Bolgia totale, Colangeli in noir

L'attore ha il ruolo di un ispettore di polizia a pochi mesi dalla pensione nell'opera prima di Matteo Scifoni, in sala dal 3 settembre con ASAP Cinema Network


Esordio “di genere” per Matteo Scifoni: cubetti di ghiaccio piombano cristallini e rumorosi in un bicchiere che sta per essere riempito da un superalcolico, ingrediente – tra gli altri – di quotidiano stordimento per Quinto Cruciani – Giorgio Colangeli – sessantenne ispettore di polizia, a otto mesi dalla pensione; così inizia il racconto, che apre con l’alternarsi di quattro piccole sequenze di premessa biografica, in cui s’inquadrano – sia tecnicamente, che psicologicamente – le due personalità cardine della storia: Cruciani appunto, e il giovane Michele Loi, Domenico Diele (già Luca Pastore nella serie tv 1992), accanto a Gianmarco Tognazzi, l’ispettore capo. Così, tra poliziottesco italiano, gangster movie americano e western, si snoda Bolgia totale, che non manca di citazioni esplicite e volute (Cruciani – maestro di scasso de I soliti ignoti –  Bonanza, etc), sia di “vocabolario” che visive (primissimi piani o spazi sconfinati, propri del western; tagli e immagini “alla P.T.Anderson”, etc), ma che non affida solo a queste l’impatto, anzi gradevolmente sa spalmare ciò per tutta la durata senza che risultino stucchevoli o didattiche, il tutto concesso da una buona sceneggiatura ma, soprattutto, da una puntuale e empatica scrittura di Cruciani e Loi, il cui primo incontro/scontro vede il ragazzo chiamare “nonno” l’ispettore – un’accezione di disprezzo, iniziale – e quest’ultimo concedergli una sigaretta, che gli infila nel taschino della camicia, come cucita dalla parte del cuore.  

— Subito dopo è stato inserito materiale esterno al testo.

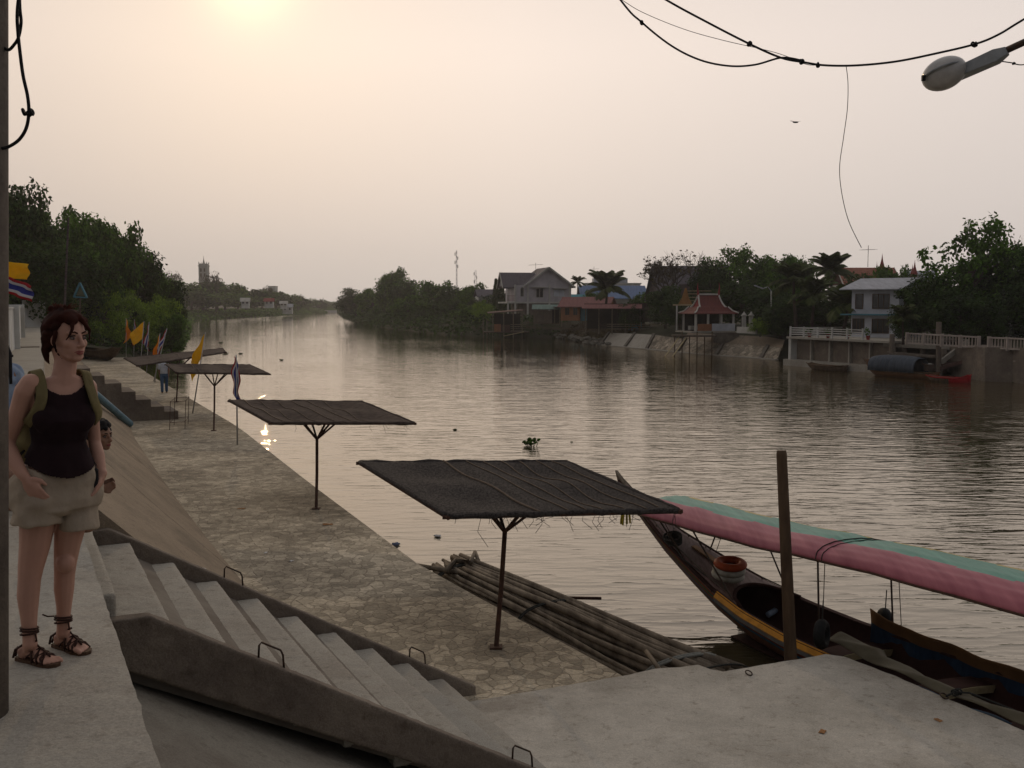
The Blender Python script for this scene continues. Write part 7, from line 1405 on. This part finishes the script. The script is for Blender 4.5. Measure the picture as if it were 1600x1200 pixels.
m = MB(); chain(m, [Jc(4, 735, 0), Jc(15, 747, -.28)], [.12, .09]); chain(m, [Jc(4, 735, .1), Jc(15, 747, -.1)], [.12, .09]); remesh(m, 'shorts', M_('navy', (.02, .02, .03), .9), t, .01, 2)
m = MB(); m.box(Vector((Jc(0, 760).x, yb2+.1, ZW+.2)), (.3, .3, .4)); tag(bevel(m.build('stool', mx['wood'], org=Jc(0, 790)), .01), 'low wooden stool under the seated person behind the pole', 'stool')
q = Jc(14, 590, -.15); m = MB(); m.tube([Jc(17, 600, -.2), Jc(16, 575, -.2), Jc(15, 552, -.2), Jc(11, 542, -.2), Jc(4, 540, -.2)], [.012, .016, .018, .018, .012], 8); m.bar(Jc(10, 556, -.2), Jc(20, 556, -.2), .02, .02); tag(m.build('umbrella_handle', mx['black'], org=q, smooth=True), 'curved black umbrella handle sticking up beside the pale denim shirt', 'umbrella')
# --- man walking on the quay ---
b0 = onz(257, 614, ZQ); t = thing('person', 'man in pale shirt and blue jeans walking away along the quay edge', 'person', b0); m = MB(); fm = Vector((-.3, .95, 0)).normalized(); sm_ = Vector((-fm.y, fm.x, 0)); Z = Vector((0, 0, 1)); B = lambda s_, f_, z_: b0+sm_*s_+fm*f_+Z*z_
loft(m, [(B(0, 0, .92), .16, .11, 0), (B(0, 0, 1.1), .15, .105, 0), (B(0, 0, 1.3), .19, .12, 0), (B(0, 0, 1.42), .17, .09, 0), (B(0, 0, 1.47), .06, .06, 0)], fm, sm_)
for s_, f0 in ((-.10, .10), (.10, -.10)): chain(m, [B(s_*.9, 0, .9), B(s_, f0*.5, .5), B(s_, f0, .09)], [.095, .062, .04]); m.ell(B(s_, f0+.06, .035), (fm*.12, sm_*.045, Z*.035), 10, 8); chain(m, [B(s_*2.0, 0, 1.38), B(s_*2.3, -f0*.6, 1.10), B(s_*2.1, -f0*1.4+.05, .86)], [.05, .04, .03]); hand(m, B(s_*2.1, -f0*1.4+.05, .86), B(s_*2.1, -f0*1.4+.06, .76), fm, sm_*-1, .5)
chain(m, [B(0, 0, 1.42), B(0, .01, 1.54)], [.055, .05]); head(m, B(0, .02, 1.60), fm, .98); remesh(m, 'body', SK2, t, .014, 2)
m = MB(); loft(m, [(B(0, 0, .95), .175, .125, 0), (B(0, 0, 1.1), .17, .12, 0), (B(0, 0, 1.3), .205, .135, 0), (B(0, 0, 1.42), .18, .105, 0), (B(0, 0, 1.475), .07, .07, 0)], fm, sm_); [chain(m, [B(s_*2.0, 0, 1.38), B(s_*2.25, -.01, 1.2)], [.065, .06]) for s_ in (-.1, .1)]; remesh(m, 'shirt', M_('white_shirt', (.50, .52, .56), .9), t, .014, 2)
m = MB(); loft(m, [(B(0, 0, .80), .16, .12, 0), (B(0, 0, .98), .165, .12, 0)], fm, sm_); [chain(m, [B(s_*.9, 0, .88), B(s_, f0*.5, .5), B(s_, f0, .11)], [.105, .078, .07]) for s_, f0 in ((-.10, .10), (.10, -.10))]; remesh(m, 'jeans', DENIM, t, .014, 2)
m = MB(); m.ell(B(0, .005, 1.645), (fm*.108, sm_*.088, Z*.10), 12, 10); m.build('hair', HAIRB, t, smooth=True)
bpy.data.scenes.remove(TS)
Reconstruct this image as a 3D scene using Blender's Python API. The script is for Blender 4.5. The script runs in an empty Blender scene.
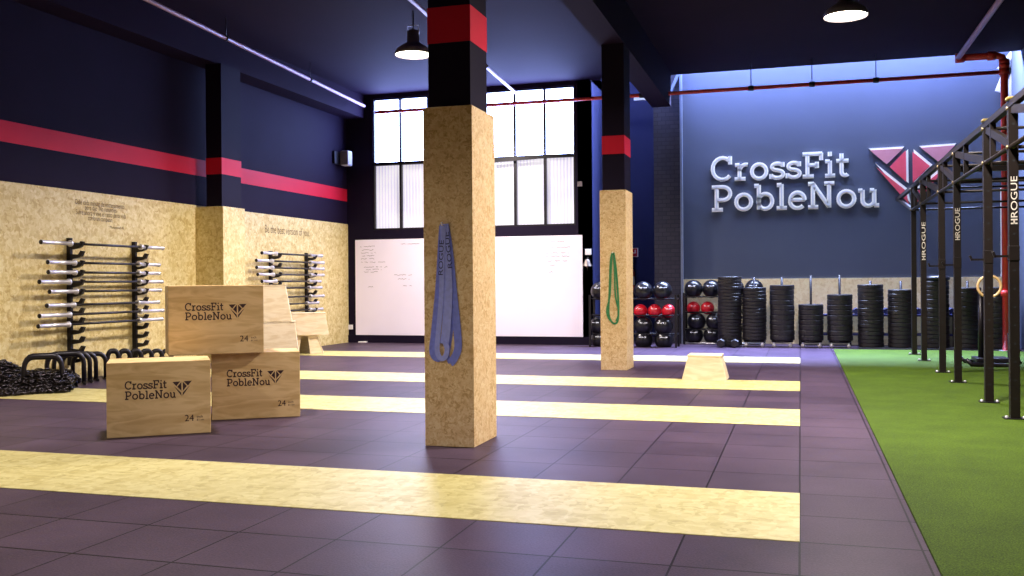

L’intensità precisa dei personaggi, la fotografia consapevole dei generi d’ispirazione e del noir in essere (dop è Ferran Paredes Rubio, già autore della fotografia di Perez, Zoran …), l’intenzione interpretativa, soprattutto di Giorgio Colangeli – “nella mia filmografia è stato un ruolo abbastanza unico; mi piaceva essere un antieroe, mosso da un obiettivo minimo, cioè salvarsi la pensione, la sopravvivenza” –, dominano/predominano sulla storia, amalgamando bene l’aspetto prettamente noir – la violenza esplicita, ma mai gratuita, anzi ben dosata e non inutilmente pudica – con le questioni personali, inevitabilmente inanellate, ma così particolari da riuscire a ritagliarsi un proprio riconoscibile spazio, che non passa in fretta nel dimenticatoio perché sovrastato da più “scenografici” visi ustionati dentro friggitrici o da dita mozzate all’improvviso, anzi rimanendo impresse per la delicatezza, che procede per contrasto: Cruciani, solo, vecchio poliziotto acciaccato e malmesso – una per tutte: di grande malinconia è lo strappo della stringa consumata che gli resta tra le dita, in una mattina in cui invece dovrebbe correre, essere in azione – s’intuisce, a sua insaputa, essere pronto per una nuova… vita; originale, erotico e romantico, è invece lo scambio d’amore nei “dialoghi” tra Loi e la sua ritrovata donna del cuore, una spogliarellista muta, Xhilda Lapardhaja: la non-voce, non scontata, amplifica le sfumature emotive tutte. L’assenza è un altro personaggio, un’assenza fisica che forse è coscienza, dunque presenza: ritorna più volte una voce, maschile, che accompagna Michele Loi, quella di “…un eroe western”, non necessariamente l’Eastwood che pare essere, che gli fa da mentore interiore.

Il costo del film dichiarato dalla produzione – 130.000 euro – e la messa in scena conseguente, attestano la grande dignità di questa opera prima, capace di costruzione narrativa e pregevole per l’ottimizzazione della realizzazione. Bolgia totale, in una frase e in una sequenza: “Io e te siamo uguali, è solo una questione di sopravvivenza”; Cruciani e Loi, su una spianata deserta, tra cemento e nuvole.